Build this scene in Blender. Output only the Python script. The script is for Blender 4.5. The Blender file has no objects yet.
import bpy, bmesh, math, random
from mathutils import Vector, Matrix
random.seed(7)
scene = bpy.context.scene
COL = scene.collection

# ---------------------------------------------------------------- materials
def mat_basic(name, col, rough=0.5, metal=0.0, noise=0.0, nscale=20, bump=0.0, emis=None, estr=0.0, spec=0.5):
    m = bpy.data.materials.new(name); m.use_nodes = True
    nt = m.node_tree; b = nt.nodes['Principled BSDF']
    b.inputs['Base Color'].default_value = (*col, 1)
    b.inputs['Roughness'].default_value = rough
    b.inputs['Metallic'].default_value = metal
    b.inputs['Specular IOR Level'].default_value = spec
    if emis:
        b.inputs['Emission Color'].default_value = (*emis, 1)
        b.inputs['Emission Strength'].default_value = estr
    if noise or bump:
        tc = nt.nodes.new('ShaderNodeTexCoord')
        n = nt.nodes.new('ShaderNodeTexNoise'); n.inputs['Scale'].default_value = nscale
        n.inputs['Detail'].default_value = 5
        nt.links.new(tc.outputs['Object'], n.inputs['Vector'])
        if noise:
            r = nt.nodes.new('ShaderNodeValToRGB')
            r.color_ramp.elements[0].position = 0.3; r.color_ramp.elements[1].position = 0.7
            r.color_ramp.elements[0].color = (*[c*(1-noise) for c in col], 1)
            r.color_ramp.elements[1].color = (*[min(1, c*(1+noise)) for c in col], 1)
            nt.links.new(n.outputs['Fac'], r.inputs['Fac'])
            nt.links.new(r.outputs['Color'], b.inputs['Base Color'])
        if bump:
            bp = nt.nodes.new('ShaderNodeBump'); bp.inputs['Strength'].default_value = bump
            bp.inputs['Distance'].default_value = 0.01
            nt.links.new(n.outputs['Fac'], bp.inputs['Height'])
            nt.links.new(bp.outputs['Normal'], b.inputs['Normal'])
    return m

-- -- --

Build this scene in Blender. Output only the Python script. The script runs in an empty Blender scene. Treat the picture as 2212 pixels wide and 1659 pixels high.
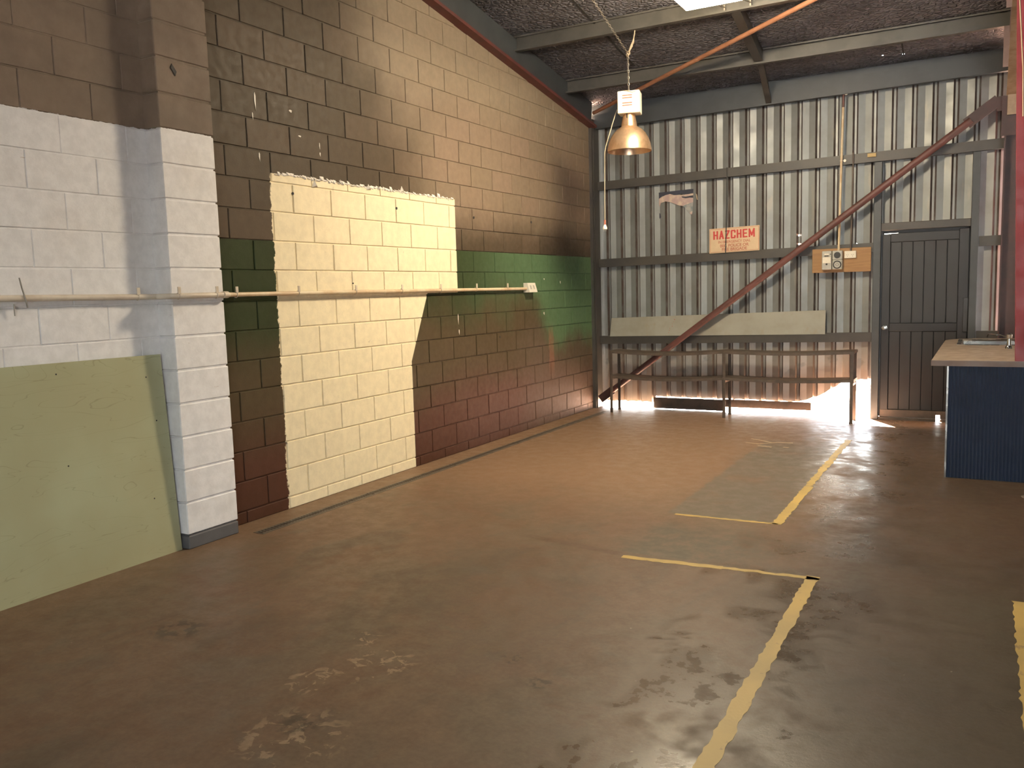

-- -- --

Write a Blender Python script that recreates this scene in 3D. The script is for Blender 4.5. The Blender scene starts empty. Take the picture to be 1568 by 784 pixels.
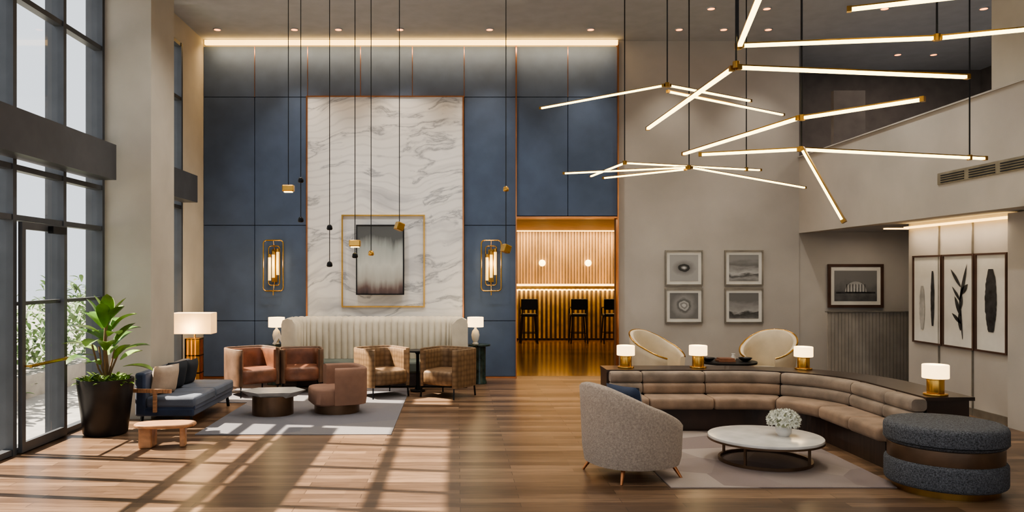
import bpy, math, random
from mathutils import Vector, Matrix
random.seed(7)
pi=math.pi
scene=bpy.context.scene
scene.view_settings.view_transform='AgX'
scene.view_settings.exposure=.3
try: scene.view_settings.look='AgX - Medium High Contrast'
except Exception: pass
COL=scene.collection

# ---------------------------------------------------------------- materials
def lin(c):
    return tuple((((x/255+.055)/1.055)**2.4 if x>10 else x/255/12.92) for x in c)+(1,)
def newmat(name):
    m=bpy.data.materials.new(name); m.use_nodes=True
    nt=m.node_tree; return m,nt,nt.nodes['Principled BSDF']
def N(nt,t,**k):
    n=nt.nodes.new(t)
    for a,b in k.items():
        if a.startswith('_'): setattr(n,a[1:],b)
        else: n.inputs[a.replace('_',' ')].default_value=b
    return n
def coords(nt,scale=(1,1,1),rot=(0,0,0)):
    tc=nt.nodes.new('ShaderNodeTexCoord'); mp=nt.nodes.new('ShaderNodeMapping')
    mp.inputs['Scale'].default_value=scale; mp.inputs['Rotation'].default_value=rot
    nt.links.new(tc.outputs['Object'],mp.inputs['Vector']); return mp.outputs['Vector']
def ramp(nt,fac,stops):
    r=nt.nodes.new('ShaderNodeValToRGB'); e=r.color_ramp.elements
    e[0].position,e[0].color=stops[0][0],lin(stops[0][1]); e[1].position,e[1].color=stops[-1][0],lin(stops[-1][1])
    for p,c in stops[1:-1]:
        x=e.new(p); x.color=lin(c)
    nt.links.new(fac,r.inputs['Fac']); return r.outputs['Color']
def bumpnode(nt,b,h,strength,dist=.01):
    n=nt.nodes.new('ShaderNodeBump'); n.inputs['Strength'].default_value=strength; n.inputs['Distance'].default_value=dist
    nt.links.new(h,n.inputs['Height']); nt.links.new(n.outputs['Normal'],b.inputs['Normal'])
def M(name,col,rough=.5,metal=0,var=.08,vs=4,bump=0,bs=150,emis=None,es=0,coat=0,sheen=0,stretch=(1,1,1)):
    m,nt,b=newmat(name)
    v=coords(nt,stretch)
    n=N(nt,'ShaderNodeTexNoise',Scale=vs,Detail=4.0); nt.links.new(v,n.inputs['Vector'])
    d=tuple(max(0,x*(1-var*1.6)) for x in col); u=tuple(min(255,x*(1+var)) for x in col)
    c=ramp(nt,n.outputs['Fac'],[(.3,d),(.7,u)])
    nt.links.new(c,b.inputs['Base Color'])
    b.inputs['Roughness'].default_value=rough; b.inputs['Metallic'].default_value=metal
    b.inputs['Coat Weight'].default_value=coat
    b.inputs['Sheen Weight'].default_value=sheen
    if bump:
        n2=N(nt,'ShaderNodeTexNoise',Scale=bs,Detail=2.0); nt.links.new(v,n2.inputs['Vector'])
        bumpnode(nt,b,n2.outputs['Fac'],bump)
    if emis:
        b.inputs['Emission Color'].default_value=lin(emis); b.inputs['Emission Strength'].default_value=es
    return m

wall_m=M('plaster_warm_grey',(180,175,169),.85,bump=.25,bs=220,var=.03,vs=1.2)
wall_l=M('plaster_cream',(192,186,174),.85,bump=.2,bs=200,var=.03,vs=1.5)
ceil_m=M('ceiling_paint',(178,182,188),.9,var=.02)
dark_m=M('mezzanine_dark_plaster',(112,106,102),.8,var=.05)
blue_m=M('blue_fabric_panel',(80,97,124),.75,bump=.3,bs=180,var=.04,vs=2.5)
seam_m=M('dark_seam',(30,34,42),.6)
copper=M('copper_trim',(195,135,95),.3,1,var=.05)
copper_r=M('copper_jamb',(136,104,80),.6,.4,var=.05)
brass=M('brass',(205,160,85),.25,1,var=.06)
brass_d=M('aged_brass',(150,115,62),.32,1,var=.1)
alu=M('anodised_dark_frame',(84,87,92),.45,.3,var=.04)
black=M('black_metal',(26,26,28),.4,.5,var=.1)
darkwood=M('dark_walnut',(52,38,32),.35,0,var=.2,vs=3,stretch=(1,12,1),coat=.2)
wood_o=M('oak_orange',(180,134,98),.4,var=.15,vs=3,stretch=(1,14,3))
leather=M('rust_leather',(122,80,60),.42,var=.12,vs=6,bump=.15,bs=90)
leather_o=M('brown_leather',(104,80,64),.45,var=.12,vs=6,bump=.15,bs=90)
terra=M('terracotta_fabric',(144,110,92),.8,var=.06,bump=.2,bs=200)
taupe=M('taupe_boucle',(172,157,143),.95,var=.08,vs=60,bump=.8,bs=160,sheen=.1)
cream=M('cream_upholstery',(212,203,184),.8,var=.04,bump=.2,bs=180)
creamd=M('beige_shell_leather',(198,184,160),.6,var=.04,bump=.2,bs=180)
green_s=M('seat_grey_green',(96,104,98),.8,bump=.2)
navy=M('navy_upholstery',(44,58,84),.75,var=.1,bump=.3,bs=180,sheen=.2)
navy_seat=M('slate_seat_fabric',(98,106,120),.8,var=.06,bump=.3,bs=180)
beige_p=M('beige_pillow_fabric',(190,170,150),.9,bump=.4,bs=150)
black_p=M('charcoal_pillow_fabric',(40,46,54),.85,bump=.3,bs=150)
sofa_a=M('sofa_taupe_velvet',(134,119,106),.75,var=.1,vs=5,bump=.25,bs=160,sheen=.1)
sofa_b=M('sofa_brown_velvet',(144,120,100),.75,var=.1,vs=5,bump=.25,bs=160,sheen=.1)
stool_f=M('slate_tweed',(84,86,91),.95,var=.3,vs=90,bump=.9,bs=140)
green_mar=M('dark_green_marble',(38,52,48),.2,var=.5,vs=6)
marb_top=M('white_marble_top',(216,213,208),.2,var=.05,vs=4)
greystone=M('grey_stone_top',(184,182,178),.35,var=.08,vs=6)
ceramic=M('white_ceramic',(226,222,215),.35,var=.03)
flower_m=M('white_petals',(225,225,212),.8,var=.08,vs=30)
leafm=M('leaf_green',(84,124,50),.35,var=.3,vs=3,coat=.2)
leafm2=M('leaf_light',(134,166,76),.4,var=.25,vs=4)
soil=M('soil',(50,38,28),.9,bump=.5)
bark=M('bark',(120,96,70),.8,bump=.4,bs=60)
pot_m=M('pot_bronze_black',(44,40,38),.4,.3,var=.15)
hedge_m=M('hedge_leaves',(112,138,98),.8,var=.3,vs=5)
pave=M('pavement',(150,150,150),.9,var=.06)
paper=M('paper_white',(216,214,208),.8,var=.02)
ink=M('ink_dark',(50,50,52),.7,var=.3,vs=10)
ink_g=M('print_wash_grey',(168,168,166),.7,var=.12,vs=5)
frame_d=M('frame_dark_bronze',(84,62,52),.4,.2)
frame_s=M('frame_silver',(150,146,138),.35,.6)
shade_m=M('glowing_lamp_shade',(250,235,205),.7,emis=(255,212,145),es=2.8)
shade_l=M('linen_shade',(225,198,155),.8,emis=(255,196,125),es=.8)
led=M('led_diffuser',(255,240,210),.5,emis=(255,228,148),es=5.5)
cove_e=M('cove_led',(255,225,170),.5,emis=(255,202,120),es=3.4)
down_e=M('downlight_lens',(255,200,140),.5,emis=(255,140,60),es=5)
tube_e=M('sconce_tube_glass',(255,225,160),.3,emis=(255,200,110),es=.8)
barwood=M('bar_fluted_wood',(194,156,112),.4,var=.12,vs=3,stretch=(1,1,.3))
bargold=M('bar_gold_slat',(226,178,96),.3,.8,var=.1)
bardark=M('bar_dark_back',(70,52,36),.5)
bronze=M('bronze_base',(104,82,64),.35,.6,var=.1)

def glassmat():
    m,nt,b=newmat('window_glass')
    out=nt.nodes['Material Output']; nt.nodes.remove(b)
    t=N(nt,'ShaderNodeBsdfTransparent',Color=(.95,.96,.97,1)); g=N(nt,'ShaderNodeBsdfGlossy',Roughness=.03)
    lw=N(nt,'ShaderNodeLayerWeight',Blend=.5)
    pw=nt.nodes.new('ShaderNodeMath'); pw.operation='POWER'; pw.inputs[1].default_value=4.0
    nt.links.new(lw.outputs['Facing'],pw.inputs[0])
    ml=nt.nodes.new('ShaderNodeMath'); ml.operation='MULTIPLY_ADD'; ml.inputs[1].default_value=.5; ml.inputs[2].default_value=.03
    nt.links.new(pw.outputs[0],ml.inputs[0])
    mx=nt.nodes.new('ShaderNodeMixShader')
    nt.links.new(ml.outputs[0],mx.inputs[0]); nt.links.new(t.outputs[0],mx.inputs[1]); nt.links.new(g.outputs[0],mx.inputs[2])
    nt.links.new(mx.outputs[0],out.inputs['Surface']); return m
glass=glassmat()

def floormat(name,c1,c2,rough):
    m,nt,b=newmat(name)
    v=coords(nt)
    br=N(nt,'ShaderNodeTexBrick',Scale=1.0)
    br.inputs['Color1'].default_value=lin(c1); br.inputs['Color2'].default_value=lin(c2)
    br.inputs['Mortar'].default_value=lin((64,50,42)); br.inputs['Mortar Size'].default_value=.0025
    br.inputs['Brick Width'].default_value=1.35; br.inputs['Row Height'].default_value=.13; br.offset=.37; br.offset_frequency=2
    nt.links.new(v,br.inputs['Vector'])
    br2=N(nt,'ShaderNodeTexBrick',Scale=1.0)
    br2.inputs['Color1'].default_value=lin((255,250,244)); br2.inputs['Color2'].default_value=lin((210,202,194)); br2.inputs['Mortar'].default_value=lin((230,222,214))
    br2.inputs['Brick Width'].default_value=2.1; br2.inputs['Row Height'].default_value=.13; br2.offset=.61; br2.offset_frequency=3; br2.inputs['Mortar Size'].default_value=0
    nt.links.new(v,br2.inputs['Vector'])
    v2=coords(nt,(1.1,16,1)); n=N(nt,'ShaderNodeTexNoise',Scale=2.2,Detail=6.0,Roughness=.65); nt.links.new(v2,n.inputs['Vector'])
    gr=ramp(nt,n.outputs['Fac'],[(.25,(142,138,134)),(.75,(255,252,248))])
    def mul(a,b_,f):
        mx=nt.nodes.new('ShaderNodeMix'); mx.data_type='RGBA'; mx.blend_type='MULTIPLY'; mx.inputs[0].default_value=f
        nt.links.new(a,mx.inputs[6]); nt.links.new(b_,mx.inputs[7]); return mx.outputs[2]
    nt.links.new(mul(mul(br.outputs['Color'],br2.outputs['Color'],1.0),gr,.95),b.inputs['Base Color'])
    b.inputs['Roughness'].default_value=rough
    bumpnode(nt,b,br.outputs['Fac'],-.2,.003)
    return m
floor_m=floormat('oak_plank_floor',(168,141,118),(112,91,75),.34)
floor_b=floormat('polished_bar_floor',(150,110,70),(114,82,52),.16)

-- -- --

(Task to complete) Starting with the line that contains "no objects yet.", repeat each line exactly, and stop once the line that contains "COL = scene.collection" has been repeated.

(Correct output)
Build this scene in Blender. Output only the Python script. The script is for Blender 4.5. The Blender file has no objects yet.
import bpy, bmesh, math, random
from mathutils import Vector, Matrix
random.seed(7)
scene = bpy.context.scene
COL = scene.collection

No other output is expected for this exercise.